How to prove ln(x) < sqrt(x) for all x>0

[grossgermany]

Hi,

I know I can use a graphical calculator to easily show that
How to prove ln(x) < sqrt(x) for all x>0

But I wonder if there is a rigorous way to demonstrate this.

 

[fourier jr]

what do you call that? proof by calculator graphic? I would consider the function $f(x) = lnx - \sqrt{x}$ (or is it the other way around? well you get the idea) & use calculus to show that the resulting function is monotone increasing on that interval. off the top of my head that's probably the best way to do it.

 

[grossgermany]

Is there a non-graphical way of doing it?

 

[Vardd]

Hi Grossgermany,

To answer the question, I'm assuming you have a rough idea of Calculus.

We know that the derivative of a formula, tells us the rate of change of the formula. We also that both formulas are always positive.

(Sorry no Latex I tried to make it works, but i failed. )

So let's take the derivative of ln(x) d/dx (ln(x)) = 1/x
Then of sqrt(x) d/dx (sqrt(x)) = 1/(2sqrt(x))

As x goes to infinity, 1/2 becomes useless, and for simplicity sake let's remove it.

1/x < 1/(2sqrt(x)) --> 1/x < 1/sqrt(x)

Then we can clearly see that as x increase to infinity, the rate of change of sqrt(x) is greater then ln(x).

I've just though about it while reading your question, but I am fairly sure of my answer.

Vardd

 

[JonF]

Showing the derivative of x^1/2 – ln(x) is positive for all x>0 is fairly easy.

 

[JonF]

Hi Grossgermany,

To answer the question, I'm assuming you have a rough idea of Calculus.

We know that the derivative of a formula, tells us the rate of change of the formula. We also that both formulas are always positive.

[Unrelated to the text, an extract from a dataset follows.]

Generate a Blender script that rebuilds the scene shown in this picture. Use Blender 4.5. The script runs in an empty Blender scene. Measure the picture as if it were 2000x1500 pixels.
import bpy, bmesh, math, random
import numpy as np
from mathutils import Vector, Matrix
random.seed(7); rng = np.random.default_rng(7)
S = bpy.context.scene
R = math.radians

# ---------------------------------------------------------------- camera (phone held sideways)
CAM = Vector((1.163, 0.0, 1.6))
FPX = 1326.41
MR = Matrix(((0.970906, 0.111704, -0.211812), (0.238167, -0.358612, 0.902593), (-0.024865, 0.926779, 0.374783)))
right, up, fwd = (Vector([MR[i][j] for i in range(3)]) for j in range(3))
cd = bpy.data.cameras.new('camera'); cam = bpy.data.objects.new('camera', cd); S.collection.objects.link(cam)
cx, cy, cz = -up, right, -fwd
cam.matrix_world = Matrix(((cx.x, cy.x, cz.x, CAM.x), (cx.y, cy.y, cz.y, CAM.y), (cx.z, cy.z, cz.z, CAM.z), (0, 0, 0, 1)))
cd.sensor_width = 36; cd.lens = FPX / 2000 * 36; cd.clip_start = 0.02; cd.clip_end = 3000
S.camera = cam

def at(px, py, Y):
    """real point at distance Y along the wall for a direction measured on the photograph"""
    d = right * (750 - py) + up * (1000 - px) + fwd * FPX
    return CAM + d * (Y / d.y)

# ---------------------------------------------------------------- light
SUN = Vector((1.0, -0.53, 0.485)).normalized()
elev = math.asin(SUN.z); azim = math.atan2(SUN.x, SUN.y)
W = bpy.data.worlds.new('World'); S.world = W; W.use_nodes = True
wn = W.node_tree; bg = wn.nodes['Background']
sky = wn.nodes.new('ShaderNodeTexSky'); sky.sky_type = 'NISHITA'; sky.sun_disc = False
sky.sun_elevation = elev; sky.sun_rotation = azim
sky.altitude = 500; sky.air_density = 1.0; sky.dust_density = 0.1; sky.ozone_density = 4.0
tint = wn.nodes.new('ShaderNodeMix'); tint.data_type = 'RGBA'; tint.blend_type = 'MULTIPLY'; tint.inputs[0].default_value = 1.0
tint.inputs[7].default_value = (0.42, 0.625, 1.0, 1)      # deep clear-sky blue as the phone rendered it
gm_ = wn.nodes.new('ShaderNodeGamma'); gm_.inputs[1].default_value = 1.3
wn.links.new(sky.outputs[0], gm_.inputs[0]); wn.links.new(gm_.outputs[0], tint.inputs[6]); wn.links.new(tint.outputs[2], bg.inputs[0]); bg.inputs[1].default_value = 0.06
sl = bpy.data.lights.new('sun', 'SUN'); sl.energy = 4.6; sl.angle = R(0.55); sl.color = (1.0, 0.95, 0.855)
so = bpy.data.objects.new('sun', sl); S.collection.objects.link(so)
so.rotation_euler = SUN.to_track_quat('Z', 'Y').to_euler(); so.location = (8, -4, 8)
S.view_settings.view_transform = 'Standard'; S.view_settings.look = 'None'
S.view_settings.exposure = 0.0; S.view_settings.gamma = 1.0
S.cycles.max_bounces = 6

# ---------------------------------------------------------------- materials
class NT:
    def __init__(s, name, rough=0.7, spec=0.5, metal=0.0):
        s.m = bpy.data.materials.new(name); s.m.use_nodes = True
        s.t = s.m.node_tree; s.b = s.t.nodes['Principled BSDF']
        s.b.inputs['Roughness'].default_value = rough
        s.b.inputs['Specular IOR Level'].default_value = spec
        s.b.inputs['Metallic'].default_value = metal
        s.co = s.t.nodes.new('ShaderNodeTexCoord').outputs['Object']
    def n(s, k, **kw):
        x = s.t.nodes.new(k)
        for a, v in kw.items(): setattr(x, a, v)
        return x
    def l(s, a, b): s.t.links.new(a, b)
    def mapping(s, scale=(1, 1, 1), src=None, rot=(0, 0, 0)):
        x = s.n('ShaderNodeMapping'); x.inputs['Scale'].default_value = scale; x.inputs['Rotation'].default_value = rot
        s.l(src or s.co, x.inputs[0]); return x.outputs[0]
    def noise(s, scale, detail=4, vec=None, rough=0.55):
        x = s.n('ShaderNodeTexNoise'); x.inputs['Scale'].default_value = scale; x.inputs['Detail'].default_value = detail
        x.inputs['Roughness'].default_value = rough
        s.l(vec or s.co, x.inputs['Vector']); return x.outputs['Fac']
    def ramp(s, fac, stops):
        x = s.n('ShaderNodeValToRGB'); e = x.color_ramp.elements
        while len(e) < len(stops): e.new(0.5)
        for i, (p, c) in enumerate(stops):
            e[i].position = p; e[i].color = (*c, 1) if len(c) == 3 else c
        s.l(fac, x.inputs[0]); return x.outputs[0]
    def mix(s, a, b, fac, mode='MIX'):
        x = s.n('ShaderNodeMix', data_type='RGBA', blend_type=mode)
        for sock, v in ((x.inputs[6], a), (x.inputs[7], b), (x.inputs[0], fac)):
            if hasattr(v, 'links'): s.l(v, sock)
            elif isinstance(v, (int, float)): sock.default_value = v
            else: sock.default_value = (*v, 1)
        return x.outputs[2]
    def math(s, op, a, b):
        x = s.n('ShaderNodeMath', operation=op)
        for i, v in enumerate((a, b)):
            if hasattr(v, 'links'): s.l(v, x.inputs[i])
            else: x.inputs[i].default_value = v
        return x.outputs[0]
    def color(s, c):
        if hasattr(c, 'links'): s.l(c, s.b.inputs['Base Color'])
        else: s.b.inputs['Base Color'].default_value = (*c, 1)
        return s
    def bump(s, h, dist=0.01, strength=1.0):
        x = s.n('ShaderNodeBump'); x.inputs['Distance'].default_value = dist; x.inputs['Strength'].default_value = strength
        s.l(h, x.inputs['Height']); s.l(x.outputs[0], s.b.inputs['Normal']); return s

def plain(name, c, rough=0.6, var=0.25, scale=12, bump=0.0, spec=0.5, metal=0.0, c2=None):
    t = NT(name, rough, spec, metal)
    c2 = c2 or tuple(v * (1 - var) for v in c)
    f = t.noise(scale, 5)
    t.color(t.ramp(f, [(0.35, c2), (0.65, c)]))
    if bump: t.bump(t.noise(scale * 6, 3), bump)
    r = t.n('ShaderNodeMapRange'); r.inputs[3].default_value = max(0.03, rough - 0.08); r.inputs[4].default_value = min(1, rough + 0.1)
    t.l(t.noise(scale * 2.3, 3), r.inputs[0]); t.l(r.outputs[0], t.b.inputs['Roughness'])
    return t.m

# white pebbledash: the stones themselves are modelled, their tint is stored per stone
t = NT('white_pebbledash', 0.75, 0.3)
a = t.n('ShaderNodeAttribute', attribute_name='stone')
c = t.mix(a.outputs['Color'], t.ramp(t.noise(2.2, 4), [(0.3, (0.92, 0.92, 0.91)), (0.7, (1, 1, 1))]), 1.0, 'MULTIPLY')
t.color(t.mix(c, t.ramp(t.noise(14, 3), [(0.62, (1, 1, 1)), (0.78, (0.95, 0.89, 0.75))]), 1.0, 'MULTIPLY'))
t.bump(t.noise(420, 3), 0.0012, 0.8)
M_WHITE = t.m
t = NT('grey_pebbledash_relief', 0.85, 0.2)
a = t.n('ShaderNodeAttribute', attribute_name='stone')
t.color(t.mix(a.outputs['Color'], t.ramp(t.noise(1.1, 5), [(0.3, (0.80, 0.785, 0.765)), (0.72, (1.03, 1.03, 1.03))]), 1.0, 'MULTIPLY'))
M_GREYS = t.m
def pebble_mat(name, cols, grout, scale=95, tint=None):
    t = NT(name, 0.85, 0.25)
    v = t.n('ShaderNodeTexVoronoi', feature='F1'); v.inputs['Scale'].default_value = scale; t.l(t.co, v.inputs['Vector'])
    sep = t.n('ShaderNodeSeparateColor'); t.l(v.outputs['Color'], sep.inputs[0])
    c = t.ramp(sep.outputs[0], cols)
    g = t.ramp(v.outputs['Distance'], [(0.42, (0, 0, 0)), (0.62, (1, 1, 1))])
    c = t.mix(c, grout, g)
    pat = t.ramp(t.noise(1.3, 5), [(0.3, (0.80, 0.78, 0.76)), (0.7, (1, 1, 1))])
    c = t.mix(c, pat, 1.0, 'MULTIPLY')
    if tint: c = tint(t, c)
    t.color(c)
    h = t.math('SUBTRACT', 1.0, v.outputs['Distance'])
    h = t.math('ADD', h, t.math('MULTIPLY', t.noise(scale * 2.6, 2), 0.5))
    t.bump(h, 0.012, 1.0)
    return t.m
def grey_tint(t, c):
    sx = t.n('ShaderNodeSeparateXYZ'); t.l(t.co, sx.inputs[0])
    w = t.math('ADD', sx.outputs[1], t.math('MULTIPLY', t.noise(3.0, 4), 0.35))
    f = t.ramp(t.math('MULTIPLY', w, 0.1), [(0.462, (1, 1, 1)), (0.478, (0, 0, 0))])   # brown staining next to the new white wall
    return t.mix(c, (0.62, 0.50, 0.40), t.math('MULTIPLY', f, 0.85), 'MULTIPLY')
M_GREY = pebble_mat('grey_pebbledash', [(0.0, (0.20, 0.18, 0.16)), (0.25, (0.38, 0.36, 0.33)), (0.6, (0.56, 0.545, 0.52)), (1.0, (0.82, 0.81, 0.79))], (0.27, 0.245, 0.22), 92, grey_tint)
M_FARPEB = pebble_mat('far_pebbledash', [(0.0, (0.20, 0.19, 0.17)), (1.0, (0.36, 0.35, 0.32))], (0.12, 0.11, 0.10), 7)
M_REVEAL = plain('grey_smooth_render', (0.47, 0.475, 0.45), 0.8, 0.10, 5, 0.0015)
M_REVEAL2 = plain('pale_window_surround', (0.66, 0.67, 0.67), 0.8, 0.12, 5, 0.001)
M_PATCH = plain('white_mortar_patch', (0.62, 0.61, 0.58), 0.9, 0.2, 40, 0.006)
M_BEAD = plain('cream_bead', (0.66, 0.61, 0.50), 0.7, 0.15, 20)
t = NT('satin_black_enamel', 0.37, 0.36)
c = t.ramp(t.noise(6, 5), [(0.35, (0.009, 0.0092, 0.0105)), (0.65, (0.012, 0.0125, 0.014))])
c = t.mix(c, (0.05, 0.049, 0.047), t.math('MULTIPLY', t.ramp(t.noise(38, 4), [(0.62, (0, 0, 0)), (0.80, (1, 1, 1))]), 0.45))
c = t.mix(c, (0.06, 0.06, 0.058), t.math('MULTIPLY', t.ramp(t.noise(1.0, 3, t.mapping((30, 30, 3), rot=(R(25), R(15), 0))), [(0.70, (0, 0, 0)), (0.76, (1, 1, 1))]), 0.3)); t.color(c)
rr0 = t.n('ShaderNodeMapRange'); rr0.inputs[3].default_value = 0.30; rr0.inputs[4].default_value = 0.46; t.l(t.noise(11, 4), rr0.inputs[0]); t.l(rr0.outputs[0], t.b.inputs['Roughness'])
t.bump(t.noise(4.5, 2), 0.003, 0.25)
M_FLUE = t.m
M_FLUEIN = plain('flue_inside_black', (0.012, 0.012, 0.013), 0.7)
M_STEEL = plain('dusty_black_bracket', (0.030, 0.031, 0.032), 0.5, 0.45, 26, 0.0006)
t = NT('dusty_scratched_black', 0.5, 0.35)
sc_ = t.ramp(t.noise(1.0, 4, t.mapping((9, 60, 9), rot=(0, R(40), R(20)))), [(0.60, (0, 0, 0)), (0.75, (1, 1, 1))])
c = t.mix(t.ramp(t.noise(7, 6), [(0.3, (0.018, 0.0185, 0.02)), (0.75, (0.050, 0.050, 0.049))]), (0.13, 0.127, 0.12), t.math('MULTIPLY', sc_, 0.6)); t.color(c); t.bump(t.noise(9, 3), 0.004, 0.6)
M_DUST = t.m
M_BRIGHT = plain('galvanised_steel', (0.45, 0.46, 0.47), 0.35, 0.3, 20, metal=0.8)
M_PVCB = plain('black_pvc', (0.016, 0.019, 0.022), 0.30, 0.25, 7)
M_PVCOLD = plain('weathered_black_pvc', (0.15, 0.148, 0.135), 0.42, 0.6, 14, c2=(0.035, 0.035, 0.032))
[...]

(Sorry no Latex I tried to make it works, but i failed. )

So let's take the derivative of ln(x) d/dx (ln(x)) = 1/x
Then of sqrt(x) d/dx (sqrt(x)) = 1/(2sqrt(x))

As x goes to infinity, 1/2 becomes useless, and for simplicity sake let's remove it.

1/x < 1/(2sqrt(x)) --> 1/x < 1/sqrt(x)

Then we can clearly see that as x increase to infinity, the rate of change of sqrt(x) is greater then ln(x).

I've just though about it while reading your question, but I am fairly sure of my answer.

Vardd

You can’t just remove the ½, and your method would only show for some value of N, for x>N would ln(x) < x^1/2

 

[Anonymous217]

Showing the derivative of x^1/2 – ln(x) is positive for all x>0 is fairly easy.

This is the way to do it. You also need to show that it's a positive value from the beginning though (lim x approaches 0 of f(x) = +) since increasing wouldn't really prove anything by itself (ex: any function where f(x) = - where x< some positive number k, but f(x) increasing from x>0).

 

[grossgermany]

This is the way to do it. You also need to show that it's a positive value from the beginning though (lim x approaches 0 of f(x) = +) since increasing wouldn't really prove anything by itself (ex: any function where f(x) = - where x< some positive number k, but f(x) increasing from x>0).

Except the statement is not true
0.5*1/sqrt(x)-1/x is not always positive for x>0.

 

[JonF]

Except the statement is not true
is not always positive for x>0.

good catch, so where would the min of 0.5*1/sqrt(x)-1/x be at?

 

[fourier jr]

whoops, it's not monotone like I said but the minimum is positive, & that will still do it

 

[alomari2010]

consider the function $${f(x) = e^{\sqrt{x}} - x,}$$ which is >0
so that $$f^{\prime}$$ >0 for all x and therefore
$$e^{\sqrt{x}} - x > 0$$ , and thus $$\sqrt{x} > \ln{x}$$

 

[CRGreathouse]

whoops, it's not monotone like I said but the minimum is positive, & that will still do it

consider the function $${f(x) = e^{\sqrt{x}} - x,}$$ which is >0
so that $$f^{\prime}$$ >0 for all x and therefore
$$e^{\sqrt{x}} - x > 0$$ , and thus $$\sqrt{x} > \ln{x}$$

How do you prove that it's positive?